I would like to know too. My grandparents married in Georgia on base and We have a certificate (not a state one) signed by the base chaplain. It does not look like it was issued by the state and its more like a keepsake. Please update this if you find out more! I can't find theirs through the state either!

Gina said...

I have a military couple who were married in California but got a confidential marriage license so they could keep their actual marriage date a secret. He was about to ship out but her divorce wasn't final, but they got married anyway.

Gina said...
This comment has been removed by the author.
Charles said...

My parents were married at my grandparents house, but the county did wave the three day wait so they could get married right away in Washington State. Then the county messed up the recording, so there are two marriage certificates for my parents and another couple in the same situation. In Washington marriage records were county records till in the 1950s.
I have also been transcribing marriage records for the Washington Digital Archives and there are several that had the three day wait waved for various reasons.

Peggy said...

Has Wanda checked with the local office where the certificate was issued? It may only be that these particular records are not on familysearch or ancestry.

David said...

Well there's one word to describe what happened with the couple Gina described: bigamy. As long as the decree absolute (or local equivalent) had not been issued then the original couple were still married and there would likely have been a good deal of legal trouble had the military member in question been killed during WWII and his "widow" tried to claim a military widow's pension for example.
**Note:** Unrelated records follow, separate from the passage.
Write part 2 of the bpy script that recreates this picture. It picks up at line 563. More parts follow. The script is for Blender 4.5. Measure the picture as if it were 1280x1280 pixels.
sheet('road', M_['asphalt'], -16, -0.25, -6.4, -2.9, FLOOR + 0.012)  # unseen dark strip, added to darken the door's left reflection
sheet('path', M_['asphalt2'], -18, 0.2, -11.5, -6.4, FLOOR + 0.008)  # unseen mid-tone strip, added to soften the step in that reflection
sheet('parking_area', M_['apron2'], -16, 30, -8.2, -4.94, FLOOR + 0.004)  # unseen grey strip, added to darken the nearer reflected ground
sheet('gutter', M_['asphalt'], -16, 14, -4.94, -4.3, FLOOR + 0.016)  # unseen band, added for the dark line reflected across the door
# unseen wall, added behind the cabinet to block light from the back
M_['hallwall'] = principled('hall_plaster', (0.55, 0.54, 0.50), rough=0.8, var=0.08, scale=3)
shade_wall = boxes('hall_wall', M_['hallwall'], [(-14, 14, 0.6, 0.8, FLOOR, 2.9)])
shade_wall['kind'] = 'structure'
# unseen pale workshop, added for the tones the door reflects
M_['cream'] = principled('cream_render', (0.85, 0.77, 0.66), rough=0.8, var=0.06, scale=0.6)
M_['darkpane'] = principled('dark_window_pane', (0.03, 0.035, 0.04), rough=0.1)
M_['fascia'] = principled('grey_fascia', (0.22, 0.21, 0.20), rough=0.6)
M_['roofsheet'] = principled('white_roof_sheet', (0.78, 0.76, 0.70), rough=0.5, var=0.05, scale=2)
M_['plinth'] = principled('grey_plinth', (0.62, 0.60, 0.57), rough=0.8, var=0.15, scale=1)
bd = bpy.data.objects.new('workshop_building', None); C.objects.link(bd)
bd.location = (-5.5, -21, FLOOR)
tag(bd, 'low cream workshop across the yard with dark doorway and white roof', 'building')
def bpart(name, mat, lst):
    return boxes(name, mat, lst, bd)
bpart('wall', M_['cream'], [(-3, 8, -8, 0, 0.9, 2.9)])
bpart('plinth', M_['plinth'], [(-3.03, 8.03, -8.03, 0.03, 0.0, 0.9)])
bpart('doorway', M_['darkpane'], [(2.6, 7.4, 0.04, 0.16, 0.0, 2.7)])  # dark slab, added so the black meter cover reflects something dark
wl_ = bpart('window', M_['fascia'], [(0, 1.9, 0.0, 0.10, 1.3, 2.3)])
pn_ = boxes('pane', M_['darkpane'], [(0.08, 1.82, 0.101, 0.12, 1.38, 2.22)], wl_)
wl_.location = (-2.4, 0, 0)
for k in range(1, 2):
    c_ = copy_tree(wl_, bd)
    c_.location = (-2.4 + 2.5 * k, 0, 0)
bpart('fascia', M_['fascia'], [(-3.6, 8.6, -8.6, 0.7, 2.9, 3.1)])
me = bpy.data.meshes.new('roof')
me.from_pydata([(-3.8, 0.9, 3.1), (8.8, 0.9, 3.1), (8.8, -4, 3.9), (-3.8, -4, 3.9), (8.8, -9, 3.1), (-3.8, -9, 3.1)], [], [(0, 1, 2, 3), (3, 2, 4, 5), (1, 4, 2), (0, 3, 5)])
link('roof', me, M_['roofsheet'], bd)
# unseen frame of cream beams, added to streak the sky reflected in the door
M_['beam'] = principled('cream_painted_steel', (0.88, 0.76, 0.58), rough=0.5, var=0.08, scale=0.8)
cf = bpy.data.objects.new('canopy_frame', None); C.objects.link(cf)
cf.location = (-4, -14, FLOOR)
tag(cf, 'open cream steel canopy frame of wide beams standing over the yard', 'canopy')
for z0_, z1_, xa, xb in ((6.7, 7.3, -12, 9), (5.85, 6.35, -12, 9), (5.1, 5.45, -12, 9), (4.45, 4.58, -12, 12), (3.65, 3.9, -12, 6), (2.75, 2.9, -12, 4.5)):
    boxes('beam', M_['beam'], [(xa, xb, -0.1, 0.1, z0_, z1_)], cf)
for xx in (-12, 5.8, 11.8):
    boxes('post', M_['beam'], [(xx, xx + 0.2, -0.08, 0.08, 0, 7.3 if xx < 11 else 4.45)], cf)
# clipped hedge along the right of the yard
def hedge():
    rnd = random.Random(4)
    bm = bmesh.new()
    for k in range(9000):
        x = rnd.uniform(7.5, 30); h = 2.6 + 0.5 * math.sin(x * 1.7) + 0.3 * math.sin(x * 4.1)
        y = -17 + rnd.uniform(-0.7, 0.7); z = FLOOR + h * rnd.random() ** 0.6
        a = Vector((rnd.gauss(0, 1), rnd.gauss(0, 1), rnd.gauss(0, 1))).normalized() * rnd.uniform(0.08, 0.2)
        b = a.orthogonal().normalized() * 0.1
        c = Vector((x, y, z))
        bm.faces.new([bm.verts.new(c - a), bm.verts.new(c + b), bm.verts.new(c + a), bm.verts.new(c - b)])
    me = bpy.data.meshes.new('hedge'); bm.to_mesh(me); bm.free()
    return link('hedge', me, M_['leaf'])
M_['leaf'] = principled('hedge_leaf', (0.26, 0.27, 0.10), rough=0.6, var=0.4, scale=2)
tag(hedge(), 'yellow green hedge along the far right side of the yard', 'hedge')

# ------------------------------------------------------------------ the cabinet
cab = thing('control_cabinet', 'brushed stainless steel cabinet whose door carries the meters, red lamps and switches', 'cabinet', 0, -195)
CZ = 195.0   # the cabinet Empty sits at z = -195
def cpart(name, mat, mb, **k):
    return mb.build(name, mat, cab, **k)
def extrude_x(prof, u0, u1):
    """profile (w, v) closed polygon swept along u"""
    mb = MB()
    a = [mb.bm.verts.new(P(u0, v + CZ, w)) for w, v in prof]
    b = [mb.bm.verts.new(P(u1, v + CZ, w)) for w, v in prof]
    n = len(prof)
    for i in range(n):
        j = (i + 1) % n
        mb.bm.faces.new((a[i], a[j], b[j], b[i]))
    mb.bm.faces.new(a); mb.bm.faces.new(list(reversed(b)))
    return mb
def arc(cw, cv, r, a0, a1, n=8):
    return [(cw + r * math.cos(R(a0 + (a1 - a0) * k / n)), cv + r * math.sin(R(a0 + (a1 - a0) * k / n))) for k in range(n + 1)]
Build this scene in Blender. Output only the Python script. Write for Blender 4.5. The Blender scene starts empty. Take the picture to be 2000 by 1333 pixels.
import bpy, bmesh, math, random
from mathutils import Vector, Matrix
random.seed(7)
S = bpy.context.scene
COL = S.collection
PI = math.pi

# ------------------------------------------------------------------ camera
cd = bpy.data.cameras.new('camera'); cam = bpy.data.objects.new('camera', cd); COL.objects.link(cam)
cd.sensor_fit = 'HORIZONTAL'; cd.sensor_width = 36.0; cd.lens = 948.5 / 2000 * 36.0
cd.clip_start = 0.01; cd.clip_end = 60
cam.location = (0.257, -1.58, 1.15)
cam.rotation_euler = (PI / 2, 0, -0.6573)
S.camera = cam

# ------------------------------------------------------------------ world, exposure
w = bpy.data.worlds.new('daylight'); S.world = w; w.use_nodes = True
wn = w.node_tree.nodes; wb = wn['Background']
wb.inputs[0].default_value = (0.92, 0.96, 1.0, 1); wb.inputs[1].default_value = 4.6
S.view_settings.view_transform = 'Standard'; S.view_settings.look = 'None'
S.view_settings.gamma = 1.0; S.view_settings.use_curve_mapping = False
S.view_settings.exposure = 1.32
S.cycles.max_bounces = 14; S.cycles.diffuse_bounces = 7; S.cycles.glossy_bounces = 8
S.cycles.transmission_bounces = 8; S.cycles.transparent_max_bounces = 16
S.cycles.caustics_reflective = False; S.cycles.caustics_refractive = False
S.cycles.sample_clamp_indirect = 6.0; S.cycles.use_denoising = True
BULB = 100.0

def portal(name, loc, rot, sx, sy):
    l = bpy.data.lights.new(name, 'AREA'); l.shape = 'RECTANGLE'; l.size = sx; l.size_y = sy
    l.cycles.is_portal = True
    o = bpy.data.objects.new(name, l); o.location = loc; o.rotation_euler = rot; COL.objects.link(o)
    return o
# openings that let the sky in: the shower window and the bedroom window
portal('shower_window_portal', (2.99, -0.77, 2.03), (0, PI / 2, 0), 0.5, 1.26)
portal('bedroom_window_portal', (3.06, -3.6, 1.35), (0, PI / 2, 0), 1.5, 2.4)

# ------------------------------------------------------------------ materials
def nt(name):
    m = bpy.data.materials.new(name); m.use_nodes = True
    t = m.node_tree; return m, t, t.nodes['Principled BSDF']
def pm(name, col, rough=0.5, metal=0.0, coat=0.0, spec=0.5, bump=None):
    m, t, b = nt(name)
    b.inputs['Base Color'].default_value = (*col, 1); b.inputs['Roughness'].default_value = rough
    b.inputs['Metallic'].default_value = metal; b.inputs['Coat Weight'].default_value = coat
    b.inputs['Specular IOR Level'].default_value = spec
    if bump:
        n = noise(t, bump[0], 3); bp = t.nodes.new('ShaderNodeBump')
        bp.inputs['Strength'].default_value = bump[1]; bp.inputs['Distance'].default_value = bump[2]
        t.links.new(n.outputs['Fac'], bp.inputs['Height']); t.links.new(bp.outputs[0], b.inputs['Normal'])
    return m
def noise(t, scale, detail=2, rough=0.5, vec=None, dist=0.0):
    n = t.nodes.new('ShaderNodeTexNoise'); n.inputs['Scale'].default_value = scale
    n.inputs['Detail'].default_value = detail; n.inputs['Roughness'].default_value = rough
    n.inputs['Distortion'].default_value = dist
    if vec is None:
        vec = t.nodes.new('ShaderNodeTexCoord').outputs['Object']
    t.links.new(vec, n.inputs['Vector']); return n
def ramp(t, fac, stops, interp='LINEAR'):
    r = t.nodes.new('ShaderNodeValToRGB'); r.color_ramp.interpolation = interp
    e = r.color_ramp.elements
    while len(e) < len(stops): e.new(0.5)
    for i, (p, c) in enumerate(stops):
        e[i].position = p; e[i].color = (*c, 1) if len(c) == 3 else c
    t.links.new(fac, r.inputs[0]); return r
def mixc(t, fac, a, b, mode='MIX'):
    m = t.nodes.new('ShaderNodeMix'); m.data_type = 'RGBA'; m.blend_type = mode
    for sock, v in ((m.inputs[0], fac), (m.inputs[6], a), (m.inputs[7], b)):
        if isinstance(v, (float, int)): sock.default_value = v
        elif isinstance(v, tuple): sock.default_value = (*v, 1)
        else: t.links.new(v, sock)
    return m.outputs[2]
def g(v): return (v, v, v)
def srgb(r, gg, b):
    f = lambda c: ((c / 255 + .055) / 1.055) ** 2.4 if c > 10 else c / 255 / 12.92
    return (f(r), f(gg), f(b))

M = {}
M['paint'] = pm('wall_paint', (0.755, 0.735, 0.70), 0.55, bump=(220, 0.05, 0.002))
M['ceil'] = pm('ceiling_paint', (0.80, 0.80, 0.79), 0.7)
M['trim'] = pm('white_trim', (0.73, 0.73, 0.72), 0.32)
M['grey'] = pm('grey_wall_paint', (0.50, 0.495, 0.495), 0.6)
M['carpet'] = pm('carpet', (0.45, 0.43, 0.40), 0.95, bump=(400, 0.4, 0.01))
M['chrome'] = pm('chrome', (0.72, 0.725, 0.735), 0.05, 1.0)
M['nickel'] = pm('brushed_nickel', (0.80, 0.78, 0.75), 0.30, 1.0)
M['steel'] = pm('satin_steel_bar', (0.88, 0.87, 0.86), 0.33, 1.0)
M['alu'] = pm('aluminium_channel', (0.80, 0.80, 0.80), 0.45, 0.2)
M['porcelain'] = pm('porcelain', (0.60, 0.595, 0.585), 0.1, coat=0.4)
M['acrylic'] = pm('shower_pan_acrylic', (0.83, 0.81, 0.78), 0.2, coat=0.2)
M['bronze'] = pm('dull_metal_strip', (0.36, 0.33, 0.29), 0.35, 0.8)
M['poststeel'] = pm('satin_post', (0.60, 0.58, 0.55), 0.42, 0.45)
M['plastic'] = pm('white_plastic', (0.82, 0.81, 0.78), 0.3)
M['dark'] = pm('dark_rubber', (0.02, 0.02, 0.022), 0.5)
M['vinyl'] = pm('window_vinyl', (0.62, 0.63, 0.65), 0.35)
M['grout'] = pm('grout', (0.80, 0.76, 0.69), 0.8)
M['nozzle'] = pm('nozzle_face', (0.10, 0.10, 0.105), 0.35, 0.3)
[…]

BTW the three day wait was not waved, it was waived. Waving the three day wait would have meant bringing a copy of the law to the couple and moving it backwards and forwards when facing in their general direction. Removing the necessity of a formality is a waiver.

Unknown said...

My parents met at Davis-Montham Air Force base during WWII. They were both in the Army-Air Force. They got a marriage license from the County Clerk, Pima county, AZ on 20 Apr 1945. They were married 1 May 1945 by Chaplin Murdock on the Davis-Montham Air Force base. I don't know if they were required to do this, but they did.

Sharon said...

Sounds like a good question for Judy Russell.

Jane Bonny said...

My own parents and my in-laws were married on military bases during WWII, one in Texas, the other in Alabama. Neither one is on either or FamilySearch; not everything is online. The records themselves, however, are available in the counties in which they married. I got my copies about 15 years ago, one in person and the other via a telephone call followed by a letter. The only problem I had in San Antonio, Bexar County, Texas was that their version of a certified copy was to type in the information which provided an opportunity to create errors, at which they succeeded. I found that the uncertified version, without mistakes, was better since it was just a copy.